__PROBLEM TO WORK ON__: Only the lines from the start of the data below through the line that contains "from mathutils.bvhtree import BVHTree" are to be copied, exactly and without pictures.

..............................

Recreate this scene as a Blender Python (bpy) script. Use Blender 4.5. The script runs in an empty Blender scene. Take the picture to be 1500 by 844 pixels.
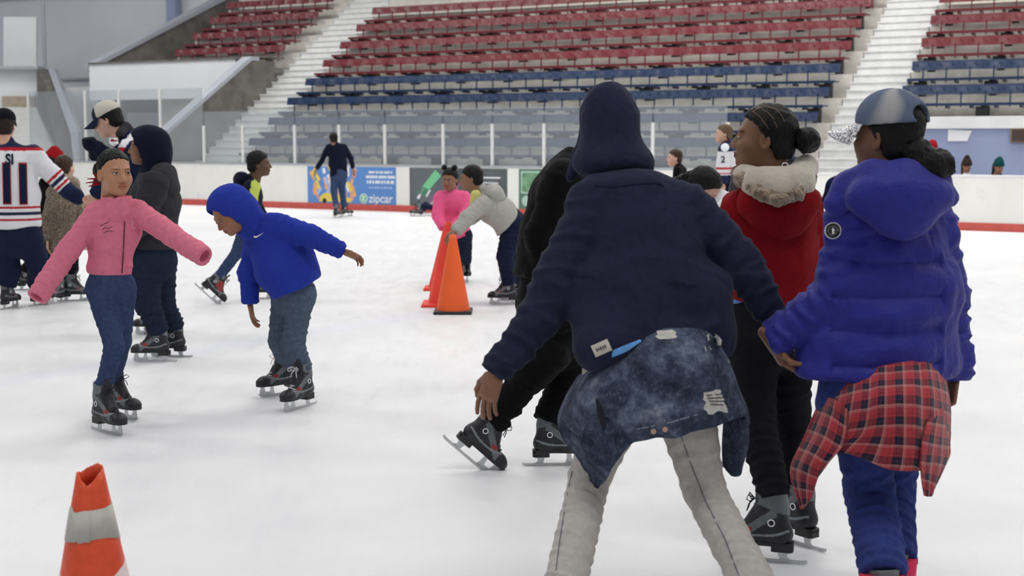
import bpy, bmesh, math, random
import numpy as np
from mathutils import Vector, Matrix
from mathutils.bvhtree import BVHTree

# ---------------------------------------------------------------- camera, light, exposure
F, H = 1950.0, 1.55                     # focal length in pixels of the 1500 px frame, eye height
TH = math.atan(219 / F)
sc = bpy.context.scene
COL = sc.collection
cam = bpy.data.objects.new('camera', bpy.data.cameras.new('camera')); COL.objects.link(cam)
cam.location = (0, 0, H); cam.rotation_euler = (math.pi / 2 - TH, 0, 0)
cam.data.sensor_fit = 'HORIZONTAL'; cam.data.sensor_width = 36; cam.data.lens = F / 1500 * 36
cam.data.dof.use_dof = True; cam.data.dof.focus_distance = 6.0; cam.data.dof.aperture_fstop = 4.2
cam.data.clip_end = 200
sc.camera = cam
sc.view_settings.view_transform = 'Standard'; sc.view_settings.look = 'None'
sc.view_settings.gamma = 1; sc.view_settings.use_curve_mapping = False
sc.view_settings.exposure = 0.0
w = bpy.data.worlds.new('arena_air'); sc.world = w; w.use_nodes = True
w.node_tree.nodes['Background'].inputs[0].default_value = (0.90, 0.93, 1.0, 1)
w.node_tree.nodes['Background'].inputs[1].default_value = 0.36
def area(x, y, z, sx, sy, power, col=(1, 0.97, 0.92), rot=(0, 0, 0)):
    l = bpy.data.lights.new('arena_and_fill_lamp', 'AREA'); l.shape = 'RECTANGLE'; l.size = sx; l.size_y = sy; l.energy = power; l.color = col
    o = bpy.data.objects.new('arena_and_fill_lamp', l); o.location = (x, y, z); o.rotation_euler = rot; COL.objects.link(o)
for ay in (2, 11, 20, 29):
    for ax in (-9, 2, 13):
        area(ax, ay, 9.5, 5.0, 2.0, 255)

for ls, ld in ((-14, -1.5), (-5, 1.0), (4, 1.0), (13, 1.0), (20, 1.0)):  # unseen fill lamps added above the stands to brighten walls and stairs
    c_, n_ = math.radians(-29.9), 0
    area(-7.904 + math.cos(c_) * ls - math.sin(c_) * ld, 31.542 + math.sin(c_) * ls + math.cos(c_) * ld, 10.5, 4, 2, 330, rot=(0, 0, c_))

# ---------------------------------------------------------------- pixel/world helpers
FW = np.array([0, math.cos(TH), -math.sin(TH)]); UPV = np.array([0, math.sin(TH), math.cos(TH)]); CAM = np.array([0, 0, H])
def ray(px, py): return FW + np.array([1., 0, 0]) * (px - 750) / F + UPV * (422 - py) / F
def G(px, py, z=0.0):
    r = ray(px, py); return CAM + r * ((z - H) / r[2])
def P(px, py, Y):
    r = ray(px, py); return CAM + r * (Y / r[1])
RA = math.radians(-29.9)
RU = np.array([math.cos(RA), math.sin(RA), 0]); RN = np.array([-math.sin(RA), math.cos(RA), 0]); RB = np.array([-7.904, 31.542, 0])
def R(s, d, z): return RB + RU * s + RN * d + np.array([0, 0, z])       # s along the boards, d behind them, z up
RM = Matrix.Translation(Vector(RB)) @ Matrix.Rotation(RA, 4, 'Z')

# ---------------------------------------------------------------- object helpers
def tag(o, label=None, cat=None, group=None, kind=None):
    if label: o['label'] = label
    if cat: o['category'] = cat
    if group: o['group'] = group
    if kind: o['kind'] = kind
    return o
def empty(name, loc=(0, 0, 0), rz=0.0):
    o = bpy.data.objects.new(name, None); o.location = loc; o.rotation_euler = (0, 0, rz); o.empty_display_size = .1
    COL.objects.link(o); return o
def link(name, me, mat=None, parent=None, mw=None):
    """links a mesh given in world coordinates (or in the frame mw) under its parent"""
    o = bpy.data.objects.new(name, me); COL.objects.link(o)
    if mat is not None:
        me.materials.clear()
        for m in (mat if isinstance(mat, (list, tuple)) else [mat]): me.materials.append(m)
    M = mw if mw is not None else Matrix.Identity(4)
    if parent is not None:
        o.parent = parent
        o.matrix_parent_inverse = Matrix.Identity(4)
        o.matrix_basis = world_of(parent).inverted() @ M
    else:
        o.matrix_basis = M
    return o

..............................

__REPLY TO THE TASK__:
Recreate this scene as a Blender Python (bpy) script. Use Blender 4.5. The script runs in an empty Blender scene. Take the picture to be 1500 by 844 pixels.
import bpy, bmesh, math, random
import numpy as np
from mathutils import Vector, Matrix
from mathutils.bvhtree import BVHTree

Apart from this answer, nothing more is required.